A flood of new high-priced condominiums and mansions are coming to market in New York, Miami and Los Angeles just as international buyers, who helped fuel demand in the three cities, are seeing their purchasing power wane with the strengthening dollar. Signs of a pullback may already be showing in Manhattan, where luxury-home sales have slowed amid a surge in construction of towers aimed at U.S. millionaires and foreign investors.

This year, 2,386 newly built Manhattan luxury condos will be listed for sale, the most on record, data compiled by Corcoran Sunshine Marketing Group show. The brokerage defines luxury as units priced at more than $2,300 a square foot.

“We’re building a very narrowly defined super-luxury product with a fairly deep pool of buyers, but the challenge is going to be the mere fact that it’s all coming at the same time,” said Jonathan Miller, president of New York-based appraiser Miller Samuel Inc. and a Bloomberg View contributor.

Longer Time

With the increased supply, buyers are taking longer to make deals. New and resale apartments that went into contract in the fourth quarter for $10 million or more spent an average of 147 days on the market, almost twice as long as a year earlier, according to real estate website StreetEasy.com.

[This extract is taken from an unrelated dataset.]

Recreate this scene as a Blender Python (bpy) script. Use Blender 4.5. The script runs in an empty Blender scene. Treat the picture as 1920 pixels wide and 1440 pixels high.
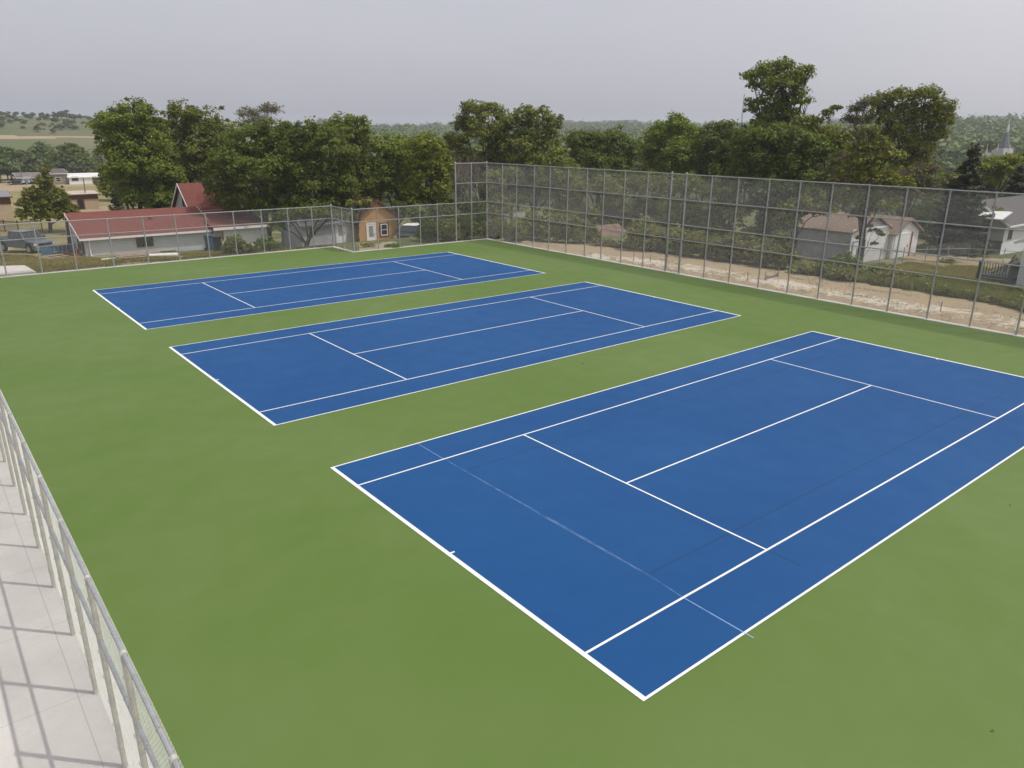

Weakness in economies outside of America, a plunge in oil prices and surging dollar may be hurting demand from international buyers, who have set records in their hunt for trophy American real estate as a haven for their money. The U.S. dollar has strengthened against all of its 16 major peers except for the Swiss franc in the past 12 months.

While foreigners account for about 15 percent of total Manhattan sales, they make up about 30 percent of high-end condo purchases, according to Miller. Developers of the ultra-luxury Midtown skyscrapers One57 and 432 Park Ave. have touted their sales to buyers from around the world, including South America, the Middle East, China and Russia.